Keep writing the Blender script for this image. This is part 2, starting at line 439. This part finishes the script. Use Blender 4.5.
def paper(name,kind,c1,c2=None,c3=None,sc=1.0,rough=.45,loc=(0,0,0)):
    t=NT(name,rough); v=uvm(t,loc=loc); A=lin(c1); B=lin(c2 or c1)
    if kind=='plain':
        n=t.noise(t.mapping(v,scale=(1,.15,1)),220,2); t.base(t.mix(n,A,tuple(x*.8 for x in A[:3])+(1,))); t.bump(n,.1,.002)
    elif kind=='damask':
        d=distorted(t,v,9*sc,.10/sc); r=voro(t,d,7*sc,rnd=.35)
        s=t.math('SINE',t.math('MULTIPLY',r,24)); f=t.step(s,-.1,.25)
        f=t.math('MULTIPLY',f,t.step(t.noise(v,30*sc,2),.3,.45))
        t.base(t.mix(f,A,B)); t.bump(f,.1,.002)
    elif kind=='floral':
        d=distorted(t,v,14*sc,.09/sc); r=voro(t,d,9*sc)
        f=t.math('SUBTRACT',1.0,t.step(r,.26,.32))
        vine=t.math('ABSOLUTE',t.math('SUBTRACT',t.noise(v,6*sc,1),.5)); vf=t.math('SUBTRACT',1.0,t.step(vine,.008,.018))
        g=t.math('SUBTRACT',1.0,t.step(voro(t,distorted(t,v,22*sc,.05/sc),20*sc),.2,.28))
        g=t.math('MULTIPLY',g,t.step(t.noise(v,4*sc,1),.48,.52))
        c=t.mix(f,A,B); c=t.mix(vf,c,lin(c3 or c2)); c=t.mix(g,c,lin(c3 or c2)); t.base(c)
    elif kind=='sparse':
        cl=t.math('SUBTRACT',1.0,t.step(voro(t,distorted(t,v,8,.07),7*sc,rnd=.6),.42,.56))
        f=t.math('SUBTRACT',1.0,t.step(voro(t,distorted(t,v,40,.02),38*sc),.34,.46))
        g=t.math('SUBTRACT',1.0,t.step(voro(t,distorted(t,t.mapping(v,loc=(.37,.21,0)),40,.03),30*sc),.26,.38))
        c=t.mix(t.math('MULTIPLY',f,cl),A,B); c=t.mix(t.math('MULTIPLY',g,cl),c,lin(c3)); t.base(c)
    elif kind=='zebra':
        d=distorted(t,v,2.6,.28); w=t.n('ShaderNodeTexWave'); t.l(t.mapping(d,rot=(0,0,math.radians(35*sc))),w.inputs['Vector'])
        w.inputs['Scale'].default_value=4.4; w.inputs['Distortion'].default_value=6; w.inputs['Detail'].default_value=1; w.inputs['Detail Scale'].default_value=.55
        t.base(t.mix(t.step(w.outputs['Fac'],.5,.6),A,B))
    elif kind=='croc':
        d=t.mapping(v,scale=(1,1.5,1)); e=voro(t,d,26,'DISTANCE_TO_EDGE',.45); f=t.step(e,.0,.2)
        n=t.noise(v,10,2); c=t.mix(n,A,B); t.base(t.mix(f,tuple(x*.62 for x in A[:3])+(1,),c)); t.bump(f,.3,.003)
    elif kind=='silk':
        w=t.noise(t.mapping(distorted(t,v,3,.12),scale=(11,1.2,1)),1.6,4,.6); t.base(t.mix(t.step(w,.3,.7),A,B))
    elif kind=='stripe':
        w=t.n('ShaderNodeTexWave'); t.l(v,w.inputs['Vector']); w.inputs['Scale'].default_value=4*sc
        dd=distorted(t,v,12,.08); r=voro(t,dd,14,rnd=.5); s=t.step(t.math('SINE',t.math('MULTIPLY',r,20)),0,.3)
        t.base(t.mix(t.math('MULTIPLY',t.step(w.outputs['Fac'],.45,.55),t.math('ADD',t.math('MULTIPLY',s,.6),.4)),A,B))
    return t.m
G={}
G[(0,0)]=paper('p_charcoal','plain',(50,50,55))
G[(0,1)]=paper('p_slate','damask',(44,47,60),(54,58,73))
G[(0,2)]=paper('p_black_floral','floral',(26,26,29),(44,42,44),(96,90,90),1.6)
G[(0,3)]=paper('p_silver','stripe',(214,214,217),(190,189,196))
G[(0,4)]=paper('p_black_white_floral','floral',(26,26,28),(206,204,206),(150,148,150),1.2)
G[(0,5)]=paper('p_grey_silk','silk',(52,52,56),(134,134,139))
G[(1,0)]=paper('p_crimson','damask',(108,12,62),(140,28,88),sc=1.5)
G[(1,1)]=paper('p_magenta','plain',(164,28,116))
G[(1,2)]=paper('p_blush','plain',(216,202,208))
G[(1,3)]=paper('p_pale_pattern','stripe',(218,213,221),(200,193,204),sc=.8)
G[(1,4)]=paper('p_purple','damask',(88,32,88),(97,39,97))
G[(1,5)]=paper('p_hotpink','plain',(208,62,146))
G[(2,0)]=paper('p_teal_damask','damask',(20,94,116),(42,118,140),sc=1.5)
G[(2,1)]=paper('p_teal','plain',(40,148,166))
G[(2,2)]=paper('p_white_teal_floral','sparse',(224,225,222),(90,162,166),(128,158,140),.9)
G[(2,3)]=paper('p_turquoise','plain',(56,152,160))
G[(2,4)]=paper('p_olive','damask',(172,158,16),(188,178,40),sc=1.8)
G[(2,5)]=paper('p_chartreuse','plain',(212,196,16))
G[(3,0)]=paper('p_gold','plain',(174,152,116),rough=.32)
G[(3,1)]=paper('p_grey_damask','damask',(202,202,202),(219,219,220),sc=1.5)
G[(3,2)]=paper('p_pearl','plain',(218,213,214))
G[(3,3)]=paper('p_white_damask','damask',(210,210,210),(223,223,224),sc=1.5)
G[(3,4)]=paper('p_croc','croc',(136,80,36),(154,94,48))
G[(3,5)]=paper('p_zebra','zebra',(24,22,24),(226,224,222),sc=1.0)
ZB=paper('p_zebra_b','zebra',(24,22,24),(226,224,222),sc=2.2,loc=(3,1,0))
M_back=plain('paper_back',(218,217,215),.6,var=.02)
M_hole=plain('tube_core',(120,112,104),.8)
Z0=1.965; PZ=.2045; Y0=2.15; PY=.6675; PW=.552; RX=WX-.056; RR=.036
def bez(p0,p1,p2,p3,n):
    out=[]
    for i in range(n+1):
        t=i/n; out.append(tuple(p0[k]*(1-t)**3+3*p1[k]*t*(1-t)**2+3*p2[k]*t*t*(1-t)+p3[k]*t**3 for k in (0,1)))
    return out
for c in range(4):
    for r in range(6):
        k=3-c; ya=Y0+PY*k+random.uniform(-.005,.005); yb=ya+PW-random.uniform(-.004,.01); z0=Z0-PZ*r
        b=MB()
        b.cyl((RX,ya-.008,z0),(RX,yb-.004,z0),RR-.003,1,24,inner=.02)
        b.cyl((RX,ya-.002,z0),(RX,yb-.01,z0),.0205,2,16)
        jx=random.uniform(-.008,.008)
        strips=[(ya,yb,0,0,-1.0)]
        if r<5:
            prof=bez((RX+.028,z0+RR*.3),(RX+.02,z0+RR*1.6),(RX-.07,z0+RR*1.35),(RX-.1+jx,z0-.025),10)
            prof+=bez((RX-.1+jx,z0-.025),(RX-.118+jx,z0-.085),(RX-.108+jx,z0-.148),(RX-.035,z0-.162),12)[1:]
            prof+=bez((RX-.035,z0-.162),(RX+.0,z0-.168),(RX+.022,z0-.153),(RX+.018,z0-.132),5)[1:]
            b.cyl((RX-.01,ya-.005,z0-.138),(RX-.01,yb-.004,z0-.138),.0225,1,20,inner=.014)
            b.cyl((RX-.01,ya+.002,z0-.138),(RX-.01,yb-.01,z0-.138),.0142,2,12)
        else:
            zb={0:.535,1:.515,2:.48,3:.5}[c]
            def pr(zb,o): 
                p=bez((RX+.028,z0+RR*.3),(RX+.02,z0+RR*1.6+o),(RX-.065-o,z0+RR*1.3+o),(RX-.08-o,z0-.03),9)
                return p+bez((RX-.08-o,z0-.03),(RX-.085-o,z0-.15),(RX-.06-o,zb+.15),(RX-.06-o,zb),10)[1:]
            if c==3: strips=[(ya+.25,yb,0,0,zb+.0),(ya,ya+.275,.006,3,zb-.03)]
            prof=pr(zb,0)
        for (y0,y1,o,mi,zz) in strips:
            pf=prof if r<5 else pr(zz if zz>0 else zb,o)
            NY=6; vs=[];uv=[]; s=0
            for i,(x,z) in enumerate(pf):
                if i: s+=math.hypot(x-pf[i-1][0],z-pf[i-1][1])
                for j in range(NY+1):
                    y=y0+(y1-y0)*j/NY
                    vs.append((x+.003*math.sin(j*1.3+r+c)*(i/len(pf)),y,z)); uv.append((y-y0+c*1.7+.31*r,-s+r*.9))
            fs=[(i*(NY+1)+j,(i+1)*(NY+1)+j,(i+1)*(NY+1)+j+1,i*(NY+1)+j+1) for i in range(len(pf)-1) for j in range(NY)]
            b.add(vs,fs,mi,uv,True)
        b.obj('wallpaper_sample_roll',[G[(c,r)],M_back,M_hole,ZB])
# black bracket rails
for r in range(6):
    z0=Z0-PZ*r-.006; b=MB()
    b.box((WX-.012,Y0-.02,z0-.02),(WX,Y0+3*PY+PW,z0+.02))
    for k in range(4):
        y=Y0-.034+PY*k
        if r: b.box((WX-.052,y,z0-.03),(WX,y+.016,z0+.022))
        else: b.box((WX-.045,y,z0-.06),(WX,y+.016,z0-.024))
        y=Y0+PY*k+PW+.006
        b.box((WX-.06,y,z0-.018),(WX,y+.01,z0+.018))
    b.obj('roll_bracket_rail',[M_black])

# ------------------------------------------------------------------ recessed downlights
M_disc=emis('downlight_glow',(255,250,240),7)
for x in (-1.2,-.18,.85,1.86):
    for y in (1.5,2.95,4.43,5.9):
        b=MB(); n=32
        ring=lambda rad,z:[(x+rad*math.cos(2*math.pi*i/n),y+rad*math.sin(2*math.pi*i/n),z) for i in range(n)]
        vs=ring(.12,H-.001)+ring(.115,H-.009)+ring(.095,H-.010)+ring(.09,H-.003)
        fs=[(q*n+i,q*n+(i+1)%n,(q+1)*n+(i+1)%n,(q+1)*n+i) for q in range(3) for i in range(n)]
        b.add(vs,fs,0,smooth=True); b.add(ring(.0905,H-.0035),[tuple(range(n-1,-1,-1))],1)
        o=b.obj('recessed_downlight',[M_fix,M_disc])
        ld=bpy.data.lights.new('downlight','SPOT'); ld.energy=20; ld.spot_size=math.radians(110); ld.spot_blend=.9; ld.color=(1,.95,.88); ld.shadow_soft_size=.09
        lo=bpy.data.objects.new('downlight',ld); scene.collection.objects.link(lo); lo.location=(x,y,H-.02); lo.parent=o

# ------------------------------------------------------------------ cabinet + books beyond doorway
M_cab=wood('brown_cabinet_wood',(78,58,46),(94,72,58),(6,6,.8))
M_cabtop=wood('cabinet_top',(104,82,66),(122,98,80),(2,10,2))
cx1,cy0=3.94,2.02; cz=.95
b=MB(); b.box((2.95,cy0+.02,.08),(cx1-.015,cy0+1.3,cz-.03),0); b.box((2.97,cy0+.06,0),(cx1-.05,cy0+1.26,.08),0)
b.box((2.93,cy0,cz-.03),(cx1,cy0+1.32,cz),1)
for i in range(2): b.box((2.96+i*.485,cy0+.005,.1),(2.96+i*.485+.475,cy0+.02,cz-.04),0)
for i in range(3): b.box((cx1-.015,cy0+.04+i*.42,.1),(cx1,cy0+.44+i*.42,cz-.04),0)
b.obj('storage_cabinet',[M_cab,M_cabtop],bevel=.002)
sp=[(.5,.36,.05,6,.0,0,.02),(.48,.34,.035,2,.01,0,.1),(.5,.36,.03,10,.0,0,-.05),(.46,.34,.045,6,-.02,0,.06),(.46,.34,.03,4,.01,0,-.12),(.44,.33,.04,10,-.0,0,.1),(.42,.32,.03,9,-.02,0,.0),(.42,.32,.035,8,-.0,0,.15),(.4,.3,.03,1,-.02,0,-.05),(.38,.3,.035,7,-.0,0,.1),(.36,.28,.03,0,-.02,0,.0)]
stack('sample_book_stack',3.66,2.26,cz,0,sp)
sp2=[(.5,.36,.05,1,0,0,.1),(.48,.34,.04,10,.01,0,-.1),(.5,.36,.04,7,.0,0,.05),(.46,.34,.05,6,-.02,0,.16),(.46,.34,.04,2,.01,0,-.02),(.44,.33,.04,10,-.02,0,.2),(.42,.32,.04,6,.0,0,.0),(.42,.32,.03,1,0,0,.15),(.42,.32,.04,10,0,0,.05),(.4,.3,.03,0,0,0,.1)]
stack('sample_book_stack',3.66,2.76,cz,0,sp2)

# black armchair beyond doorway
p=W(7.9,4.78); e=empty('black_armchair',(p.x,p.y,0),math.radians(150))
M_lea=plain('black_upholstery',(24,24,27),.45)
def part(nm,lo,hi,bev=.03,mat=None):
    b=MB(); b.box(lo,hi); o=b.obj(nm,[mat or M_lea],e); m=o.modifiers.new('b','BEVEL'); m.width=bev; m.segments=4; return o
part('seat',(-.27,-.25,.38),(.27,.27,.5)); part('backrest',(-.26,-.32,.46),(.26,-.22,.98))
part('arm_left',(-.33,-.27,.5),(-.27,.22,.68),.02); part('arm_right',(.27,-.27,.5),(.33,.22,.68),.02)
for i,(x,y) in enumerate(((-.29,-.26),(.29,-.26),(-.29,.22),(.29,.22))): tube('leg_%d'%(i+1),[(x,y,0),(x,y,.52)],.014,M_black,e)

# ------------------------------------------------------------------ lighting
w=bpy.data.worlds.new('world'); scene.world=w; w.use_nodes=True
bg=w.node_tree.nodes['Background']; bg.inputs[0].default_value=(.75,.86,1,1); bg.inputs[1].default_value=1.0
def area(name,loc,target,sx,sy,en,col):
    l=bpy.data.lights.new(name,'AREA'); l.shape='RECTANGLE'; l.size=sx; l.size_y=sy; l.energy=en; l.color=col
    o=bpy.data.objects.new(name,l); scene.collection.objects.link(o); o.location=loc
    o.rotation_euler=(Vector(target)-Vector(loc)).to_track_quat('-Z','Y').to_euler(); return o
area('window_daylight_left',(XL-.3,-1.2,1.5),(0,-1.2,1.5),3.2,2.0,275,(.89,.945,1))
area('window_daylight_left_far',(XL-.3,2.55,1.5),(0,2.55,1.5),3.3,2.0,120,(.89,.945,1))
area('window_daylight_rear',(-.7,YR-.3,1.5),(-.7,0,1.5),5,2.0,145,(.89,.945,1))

========================================

GOAL: Determine how many lines above contain "part" as a word or string. Give the number alone.

FINISHED ANSWER: 4